No hallo en el resto de este libro vasto otra descripción semejante. Me imagino que todos los argentinos de Buenos Aires en esa época eran machos alfa, bien parecidos y de verbo elocuente. O que quizás Bioy tampoco soportaba a los cubanos, quién sabe. Por otra parte, del único cubano de quien Borges habla bien es de Cabrera Infante. Se conocieron en Londres en la primavera de 1971. Nos dice Borges a través de Bioy:
Con Cabrera Infante me sentí tan cómodo, tan persuadido de que era un amigo de toda la vida, que de pronto me sorprendí diciéndole: ‘Pobre Julio César’. Habrá creído que le hablaba del Julio César romano, ¿cómo iba a saber quién era Julio César Dabove? Tal vez influía en esa sensación de amistad cómoda el hecho de que halábamos en español. Cabrera Infante es inteligente, salvo cuando habla de cine. ¿Te acordás de King Kong? Una idiotez. Cabrera afirmó que era una película interesante. Está muy enojado con Cortázar. Dice: ‘¿Cómo no se da cuenta de que Fidel Castro es el Perón de Cuba?’
A lo mejor esa afinidad electiva estuvo signada por el disgusto común con Cortázar o la compartida oposición a los otros dos señores mencionados.

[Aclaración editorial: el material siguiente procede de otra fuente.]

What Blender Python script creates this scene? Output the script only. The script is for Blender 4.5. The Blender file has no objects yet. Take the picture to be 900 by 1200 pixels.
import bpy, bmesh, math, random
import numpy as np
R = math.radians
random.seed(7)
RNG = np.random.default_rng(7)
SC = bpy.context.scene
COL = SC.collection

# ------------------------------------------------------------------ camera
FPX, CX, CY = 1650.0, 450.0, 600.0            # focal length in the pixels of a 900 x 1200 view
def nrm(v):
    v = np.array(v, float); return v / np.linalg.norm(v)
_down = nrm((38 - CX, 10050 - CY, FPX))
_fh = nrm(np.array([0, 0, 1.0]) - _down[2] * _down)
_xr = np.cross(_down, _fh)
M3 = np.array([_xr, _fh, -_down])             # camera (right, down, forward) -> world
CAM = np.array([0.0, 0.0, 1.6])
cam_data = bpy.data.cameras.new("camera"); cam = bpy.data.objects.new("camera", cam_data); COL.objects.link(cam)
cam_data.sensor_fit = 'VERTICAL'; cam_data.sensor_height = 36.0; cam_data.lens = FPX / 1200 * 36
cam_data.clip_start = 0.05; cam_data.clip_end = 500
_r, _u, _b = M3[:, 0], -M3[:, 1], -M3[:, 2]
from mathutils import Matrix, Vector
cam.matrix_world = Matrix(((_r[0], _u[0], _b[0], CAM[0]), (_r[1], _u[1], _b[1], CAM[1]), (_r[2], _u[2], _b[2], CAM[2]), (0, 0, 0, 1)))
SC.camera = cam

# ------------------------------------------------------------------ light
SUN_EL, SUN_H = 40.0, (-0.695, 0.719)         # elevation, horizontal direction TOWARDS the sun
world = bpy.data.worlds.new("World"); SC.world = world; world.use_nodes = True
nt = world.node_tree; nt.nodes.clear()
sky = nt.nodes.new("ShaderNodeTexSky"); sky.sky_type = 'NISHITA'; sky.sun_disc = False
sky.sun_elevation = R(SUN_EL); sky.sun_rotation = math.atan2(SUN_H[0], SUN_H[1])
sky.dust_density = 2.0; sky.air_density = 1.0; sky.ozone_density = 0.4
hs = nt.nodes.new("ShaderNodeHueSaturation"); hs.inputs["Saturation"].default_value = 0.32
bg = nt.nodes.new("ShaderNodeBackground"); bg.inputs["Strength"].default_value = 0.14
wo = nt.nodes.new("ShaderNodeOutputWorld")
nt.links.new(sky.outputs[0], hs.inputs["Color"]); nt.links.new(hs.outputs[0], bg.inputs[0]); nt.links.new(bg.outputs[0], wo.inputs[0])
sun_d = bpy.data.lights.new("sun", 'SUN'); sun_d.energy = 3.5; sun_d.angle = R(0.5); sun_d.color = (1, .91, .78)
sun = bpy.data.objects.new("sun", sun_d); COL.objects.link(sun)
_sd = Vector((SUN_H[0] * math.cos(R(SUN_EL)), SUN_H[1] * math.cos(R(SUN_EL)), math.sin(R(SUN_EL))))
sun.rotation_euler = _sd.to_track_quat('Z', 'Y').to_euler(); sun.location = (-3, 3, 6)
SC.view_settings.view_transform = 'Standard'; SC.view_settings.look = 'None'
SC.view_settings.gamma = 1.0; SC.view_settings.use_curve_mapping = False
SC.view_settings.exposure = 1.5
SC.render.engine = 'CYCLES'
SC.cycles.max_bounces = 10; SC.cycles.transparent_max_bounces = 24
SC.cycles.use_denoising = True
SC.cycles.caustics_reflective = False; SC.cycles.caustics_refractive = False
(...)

Lo cierto es que Cabrera Infante, en sus poses y en su prosa, no parecía un experto en producir “esa sensación de cómoda amistad”. En las fotos quedaba siempre con una cara que hacía sospechar el estreñimiento o la acidez estomacal. Una lectura somera de su obra —como ha sido la de este servidor— lo llevaría a uno a pensar que su cara tenía una expresión de constante resaca. Fuera como fuere, logró encantar a Borges, que de todos modos no le podía ver la cara, y que quizás nunca fatigó sus prosas prosaicas, algo que probablemente el argentino hubiese detestado.